In my essay, I address several of the most common myths or misperceptions that are driving this push to regulate the electronic gaming sector. My general conclusions are as follows:

>> The industry’s ratings system is the most sophisticated, descriptive, and effective ratings system ever devised by any major media sector in America.

>> The vast majority of video games sold each year do not contain intense violence or sexual themes.

>> Just as every state law attempting to regulate video games so far has been struck down as unconstitutional, so too will the FEPA.

>> The FEPA could derail the industry’s voluntary ratings system and necessitate the adoption of a federally mandated regulatory regime / ratings system.

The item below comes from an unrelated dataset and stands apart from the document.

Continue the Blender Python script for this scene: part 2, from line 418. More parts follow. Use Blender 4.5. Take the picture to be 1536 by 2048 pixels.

>> No correlation between video games and aggressive behavior has been proven. Moreover, almost every social / cultural indicator of importance has been improving in recent years and decades even as media exposure and video game use among youth has increased.

>> Video games might have some beneficial effects–especially of a cathartic nature–that critics often overlook. And, contrary to what some critics claim, violent themes and images have been part of literature and media for centuries.

I encourage you to read the entire paper for more details. It can be found online here: http://www.pff.org/issues-pubs/pops/pop13.7videogames.pdf

Senator Hillary Clinton (D-NY) proposed new legislation on Thursday that would make it a federal offense for retailers to sell a minor a video game that includes violent or sexual themes. Her bill would impose a $5000 fine on any retailer that sold a youngster a game that was classified as mature or violent under the video game industry’s voluntary ratings system.

The Clinton bill might best be thought of as a “hanging the industry with its own rope” regulatory scheme. That is, her bill would hijack the industry’s voluntary ratings system and then use it against them (and retailers) should someone choose to sell a game with mature or violent themes to someone under the age of 18.